A Senhora da Lapa, em Quintela (Sernancelhe)
Vai para uma dúzia de anos eu caçava muito por ali, que as pernas ainda faziam proezas justificadas pela abundância das perdizes. São estas as breves notas de um passado de que sobra apenas a Nossa Senhora da Lapa. Lá voltei há pouco, numa revisita cheia de saudade.
A descrição não precisa de ser longa: estamos no topo de um morro e o solo reveste-o uma camada alargada de granito onde o tijolo não floresce.
Depois, para explicar as coisas, a lenda (creio que a lenda sobretudo): a pastorinha Joana, que era muda e inocente, onde nessas penedias descobriu, em 1498, uma fenda na qual se abrigava a imagem da Senhora. Decorreu então o que todos percebem ter acontecido, a pastorinha ganhou voz falante, houve quem quisesse levar a imagem da Senhora que, intransigentemente, voltava à lapa de origem. Improvisou-se o remédio: sobre a penedia foi construída a ermida que, já no século XVI, os Jesuítas transformaram em igreja. Com um santuário em volta e culto implantado.
Actualmente, visitar o templo de Nossa Senhora da Lapa tem até uma aposta: contornar o pedregulho subterrâneo, a centímetros da parede. Só não o conseguirá quem vier carregado de pecados... Pois devo confessar, da primeira vez passei incólume; desta última senti-me apertado, tornei para trás - ou por causa do almoço abundante ou do pouco relaxe da minha consciência que me acusa de gula.
Vale a pena visitar a hagiografia do templo depois da pedra-barómetro das almas. São de somar as horas ali passadas, não se dando o caso da avalanche dos romeiros e dos seus autocarros e automóveis estacionando a destruir boas fotografias. Em dias em que algum cantinho na nossa velha pedra não seja devassado.
Lugares morto-vivos, erectos mas imóveis de gente; ou então recantos microscópicos
mini-retratos do Outono, as cores do arvoredo tão bem dizendo com o granito reinante...
A findar: nas traseiras do Santuário nasce o nosso Vouga. É um borbulhar de águas, nesta época a pluviosidade a vitaminá-las, mas é ali o berço. Depois será o descer da serra. Serão até as trutas, mais abaixo, - sem que a poluição, o bicho-homem, façam das suas, - o império dos barbos e das bogas, as águas remansosas.

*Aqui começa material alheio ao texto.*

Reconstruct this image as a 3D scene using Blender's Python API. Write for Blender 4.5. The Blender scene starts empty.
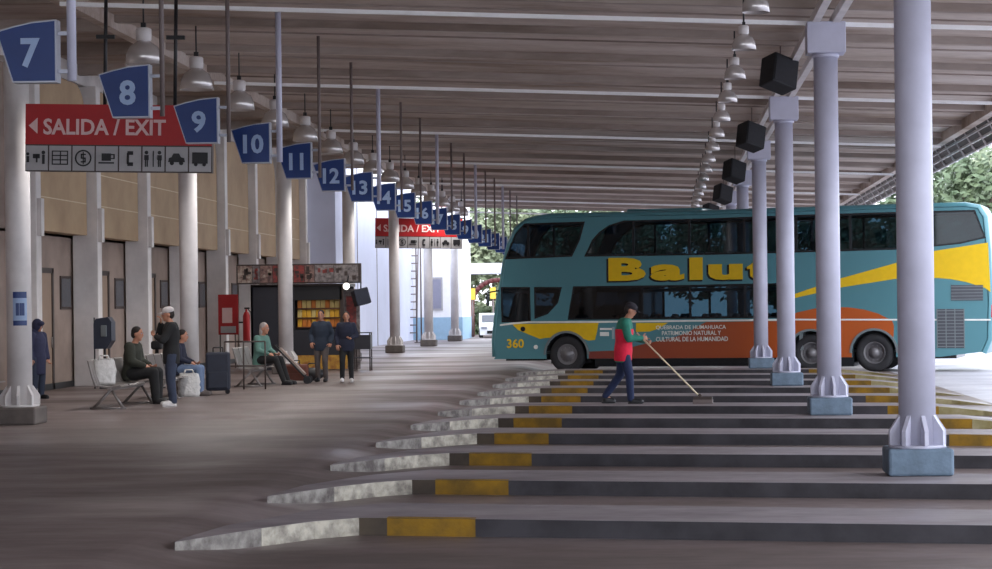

E depois o mapa indica Sever, Albergaria, a marca fumegante do nojo de Cacia, a Ria em toda a sua abrangência... Um Portugal atravessado em linha descente de nascente a poente, de Sernancelhe (Viseu) a Ílhavo (Aveiro). E, no termo, a Costa Nova (por razões que não vêm ao caso) para mim o "altar dos Amigos".